Intervento di Infarinato »

Il problema è che, come ho cercato di far presente, mescolando voci dotte e voci di tradizione ininterrotta, non se ne viene a capo.
G. Rohlfs, Grammatica storica della lingua italiana e dei suoi dialetti, II. Morfologia, p. 19, ha scritto: 355. La quinta declinazione latina. A seguito della scomparsa dei vari casi, questa declinazione perdette i suoi elementi caratteristici. Di regola i vocaboli che vi appartenevano passarono, dato il loro genere quasi esclusivamente femminile, alla declinazione in -a. Abbiamo cosí, nel toscano come nella lingua letteraria, faccia, rabbia, scabbia. Particolarmente facile fu questo trapasso per le parole formate col suffisso -ities, le quali già nel latino classico avevano non di rado accanto a sé una forma in -itia (tristities : tristitia, luxuries : luxuria). L’antica lingua conobbe anche la ghiaccia (frequente in Dante), tuttora vivo nel piemontese e nell’emiliano; cfr. anche la Via della Ghiaccia a Milano e a Firenze. Negli antichi poeti (Rinaldo d’Aquino, Brunetto Latini, Cecco Angiolieri) s’incontra inoltre la dia (che è pure dell’antico genovese).

Altre parole della quinta declinazione hanno invece conservato la vocale finale caratteristica, passando quindi alla terza declinazione: cfr. fides > fede, o l’antico madiere, o l’antico toscano merigge.
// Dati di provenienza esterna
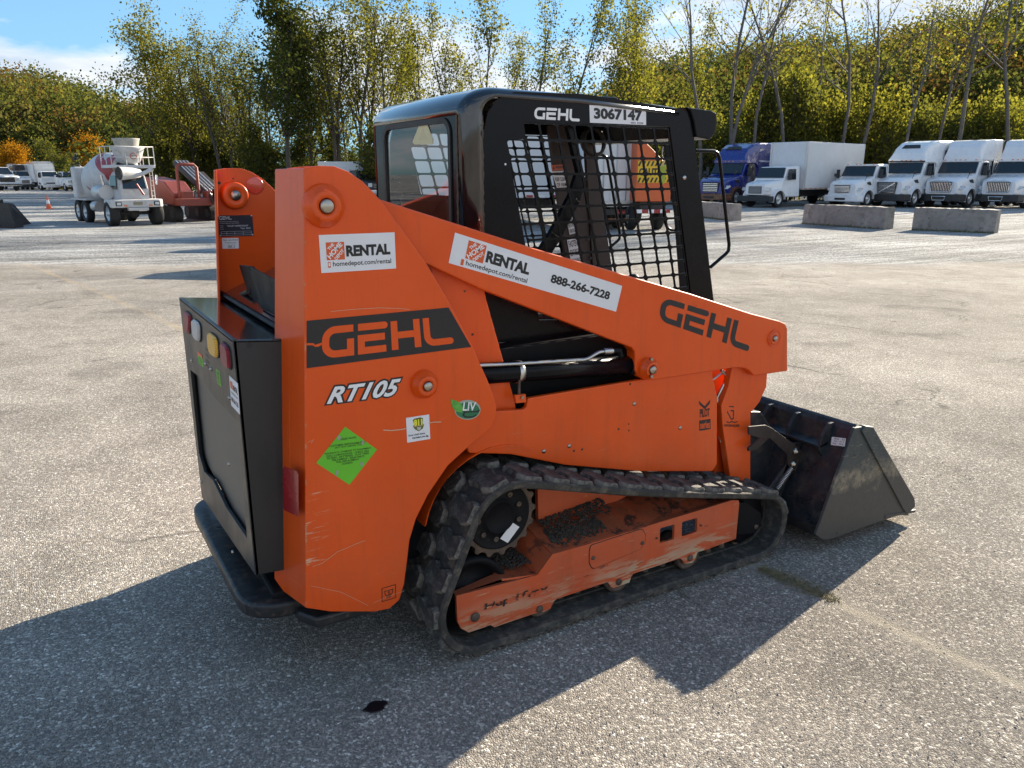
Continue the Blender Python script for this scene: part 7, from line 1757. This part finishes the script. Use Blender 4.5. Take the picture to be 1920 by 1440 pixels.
def forest(name, vs_, n, rows, count, R0, leafn, lsize, mats, seed):
    r_ = np.random.default_rng(seed); g = np.array(vs_).reshape(rows, n, 3); allP = {0: [], 1: []}; allH = {0: [], 1: []}
    for _ in range(count):
        u = r_.uniform(0, rows - 1.001); w = r_.uniform(0, n - 1.001); i, j = int(u), int(w); fu, fw_ = u - i, w - j
        p = g[i, j] * (1 - fu) * (1 - fw_) + g[i + 1, j] * fu * (1 - fw_) + g[i, j + 1] * (1 - fu) * fw_ + g[i + 1, j + 1] * fu * fw_
        R_ = R0 * r_.uniform(.7, 1.3); k = leafn; q = r_.normal(size=(k, 3)); q /= np.linalg.norm(q, axis=1)[:, None]; q *= r_.uniform(.82, 1.04, (k, 1)) * R_ * (1 + .16 * np.sin(q[:, :1] * 6 + q[:, 1:2] * 5 + r_.uniform(0, 6)) + .10 * np.sin(q[:, 2:] * 11 + q[:, :1] * 9)); q[:, 2] = np.abs(q[:, 2]) * 1.25
        m_ = 1 if r_.random() < .13 else 0
        h = np.clip(r_.uniform(.0, 1.) + r_.uniform(-.12, .12, k), 0, 1); allP[m_].append(p + q + [0, 0, R_ * .5]); allH[m_].append(h)
    for m_ in (0, 1):
        P = np.concatenate(allP[m_]); h = np.concatenate(allH[m_]); me = leaves(P, lsize, h, mats[m_], name); o = bpy.data.objects.new(name, me); col.objects.link(o); o['kind'] = 'stuff'
LH = leafmat('hill_leaves', [(0, (.034, .046, .018)), (.4, (.072, .086, .028)), (.75, (.12, .118, .038)), (1, (.16, .125, .042))], .45)
LHO = leafmat('hill_leaves_russet', [(0, (.06, .042, .022)), (.5, (.11, .065, .028)), (1, (.16, .095, .035))], .35)
a = hill('left_hill', [(-260, 150), (-100, 150), (0, 166), (60, 170), (110, 176), (160, 190), (240, 222), (320, 255), (420, 290)], 130, 230, '')
forest('left_hill_forest', *a, 240, 6.2, 700, .62, (LH, LHO), 3)
a = hill('right_hill', [(960, 300), (1060, 262), (1150, 205), (1200, 150), (1260, 128), (1330, 112), (1400, 104), (1480, 92), (1560, 84), (1640, 78), (1700, 55), (1780, 46), (1860, 30), (1960, 12), (2100, 0), (2300, -10)], 95, 185, '')
forest('right_hill_forest', *a, 430, 5.6, 700, .52, (LH, LHO), 4)
a = hill('tree_line_bank', [(180, 318), (400, 316), (700, 318), (1000, 310)], 95, 120, '')
forest('distant_woods', *a, 90, 4.0, 300, .5, (LH, LD), 5)
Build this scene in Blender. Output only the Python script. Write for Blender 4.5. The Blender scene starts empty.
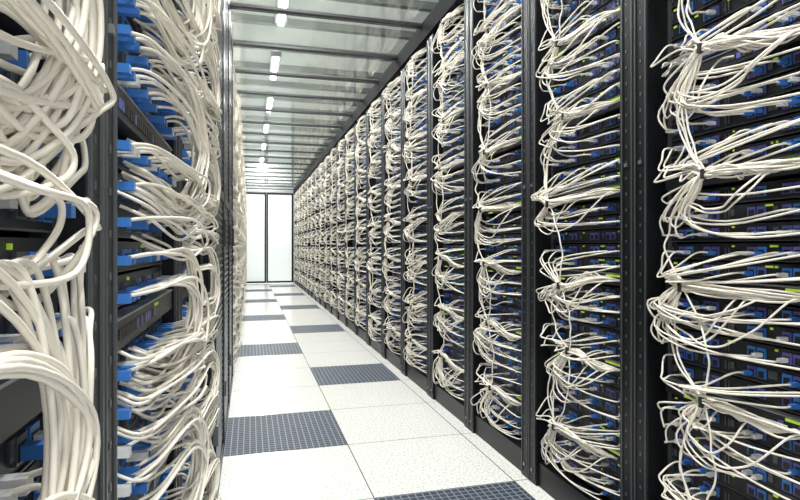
import bpy, math, random
import numpy as np
random.seed(7)
scene = bpy.context.scene
try:
    scene.view_settings.view_transform = 'Standard'
    scene.view_settings.look = 'None'
except Exception as e:
    print(e)

# ------------------------------------------------------------ materials
def mat(name, col, rough=0.5, metal=0.0, emit=0.0, spec=0.5, noise=0.0, nscale=20.0, ecol=None):
    m = bpy.data.materials.new(name); m.use_nodes = True
    nt = m.node_tree; b = nt.nodes['Principled BSDF']
    b.inputs['Base Color'].default_value = (*col, 1)
    b.inputs['Roughness'].default_value = rough
    b.inputs['Metallic'].default_value = metal
    b.inputs['Specular IOR Level'].default_value = spec
    if emit > 0:
        b.inputs['Emission Color'].default_value = (*(ecol or col), 1)
        b.inputs['Emission Strength'].default_value = emit
    if noise > 0:
        tc = nt.nodes.new('ShaderNodeTexCoord')
        n = nt.nodes.new('ShaderNodeTexNoise'); n.inputs['Scale'].default_value = nscale
        n.inputs['Detail'].default_value = 3
        r = nt.nodes.new('ShaderNodeValToRGB')
        r.color_ramp.elements[0].position = 0.3; r.color_ramp.elements[1].position = 0.7
        r.color_ramp.elements[0].color = (*[c*(1-noise) for c in col], 1)
        r.color_ramp.elements[1].color = (*[min(1, c*(1+noise*0.5)) for c in col], 1)
        nt.links.new(tc.outputs['Object'], n.inputs['Vector'])
        nt.links.new(n.outputs['Fac'], r.inputs['Fac'])
        nt.links.new(r.outputs['Color'], b.inputs['Base Color'])
    return m

M_cable = mat('cable_pvc', (0.85, 0.80, 0.71), 0.30, noise=0.12, nscale=9)
M_black = mat('rack_black_steel', (0.006, 0.0065, 0.008), 0.38, 0.0, spec=0.35, noise=0.3, nscale=12)
M_matte = mat('matte_black_profile', (0.006, 0.006, 0.007), 0.8, 0.0, spec=0.08, noise=0.2, nscale=12)
M_dark = mat('server_dark', (0.014, 0.015, 0.020), 0.4, spec=0.4, noise=0.3, nscale=30)
M_rail = mat('rail_grey', (0.12, 0.13, 0.14), 0.4, 0.6)
M_silver = mat('switch_silver', (0.35, 0.36, 0.38), 0.35, 0.8)
M_blue = mat('port_blue', (0.045, 0.19, 0.58), 0.35)
M_violet = mat('port_violet', (0.10, 0.11, 0.38), 0.35)
M_green = mat('label_green', (0.44, 0.66, 0.06), 0.5, emit=0.25)
M_hole = mat('port_hole', (0.01, 0.01, 0.012), 0.5)
M_white = mat('plug_clear', (0.70, 0.72, 0.74), 0.25)
M_tie = mat('velcro_tie', (0.01, 0.01, 0.01), 0.7)
M_alu = mat('ceiling_bar', (0.030, 0.032, 0.036), 0.4, 0.3)
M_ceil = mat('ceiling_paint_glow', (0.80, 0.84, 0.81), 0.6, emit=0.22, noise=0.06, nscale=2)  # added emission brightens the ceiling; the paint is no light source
M_wall = mat('wall_paint', (0.30, 0.33, 0.32), 0.7, noise=0.04, nscale=3)
M_tray = mat('tray_steel', (0.42, 0.45, 0.44), 0.35, 0.5)
M_lamp = mat('lamp_tube', (1, 1, 1), 0.4, emit=14.0, ecol=(1.0, 1.0, 0.98))
M_door = mat('door_frosted_glass', (0.80, 0.84, 0.82), 0.25, emit=0.30, ecol=(0.93, 1.0, 0.97), noise=0.03, nscale=1)  # emission stands in for light from a bright room behind the glass

def glass_mat():
    m = bpy.data.materials.new('ceiling_glass'); m.use_nodes = True
    nt = m.node_tree; nt.nodes.clear()
    N = nt.nodes.new; Lk = nt.links.new
    o = N('ShaderNodeOutputMaterial')
    t = N('ShaderNodeBsdfTransparent'); t.inputs['Color'].default_value = (0.90, 0.925, 0.905, 1)
    g = N('ShaderNodeBsdfGlossy'); g.inputs['Roughness'].default_value = 0.07
    g.inputs['Color'].default_value = (0.92, 0.95, 0.93, 1)
    geo = N('ShaderNodeNewGeometry')
    dot = N('ShaderNodeVectorMath'); dot.operation = 'DOT_PRODUCT'
    Lk(geo.outputs['Normal'], dot.inputs[0]); Lk(geo.outputs['Incoming'], dot.inputs[1])
    ab = N('ShaderNodeMath'); ab.operation = 'ABSOLUTE'; Lk(dot.outputs['Value'], ab.inputs[0])
    om = N('ShaderNodeMath'); om.operation = 'SUBTRACT'; om.inputs[0].default_value = 1; Lk(ab.outputs[0], om.inputs[1])
    pw = N('ShaderNodeMath'); pw.operation = 'POWER'; Lk(om.outputs[0], pw.inputs[0]); pw.inputs[1].default_value = 5
    ma = N('ShaderNodeMath'); ma.operation = 'MULTIPLY_ADD'; Lk(pw.outputs[0], ma.inputs[0])
    ma.inputs[1].default_value = 0.8; ma.inputs[2].default_value = 0.06
    x = N('ShaderNodeMixShader')
    Lk(ma.outputs[0], x.inputs[0]); Lk(t.outputs[0], x.inputs[1]); Lk(g.outputs[0], x.inputs[2])
    Lk(x.outputs[0], o.inputs[0])
    return m
M_glass = glass_mat()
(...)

Qui gli esempi son piú numerosi nei dialetti: calabrese e salentino la facce, siciliano la facci, lucchese matiere, calabrese settentrionale vicchjizzi, romanesco e umbro antichi la die. Anche il toscano nordoccidentale (Lunigiana) maśéro (con -o secondario) ‘muro a secco’ si riattacca direttamente a maceries. Per l’antico, citiamo il romanesco forteze, belleze, l’aquilano riccheze, chiareze, siciliano belleze, pugliese alegrece, gravece (Monaci, 594). In testi medievali di Velletri si legge facce, gentileze, infanteze, certeze, parenteze, vecchieze (Crocioni, SR 5, 49), nell’antico napoletano («Bagni di Pozzuoli») magrecze, facze, gravecze, scurecze. Nel Salento (Brindisi ecc.) si sente ancor oggi la ricchèzzi.
Ricordiamo inoltre che è un’apocope dell’antico (il) die.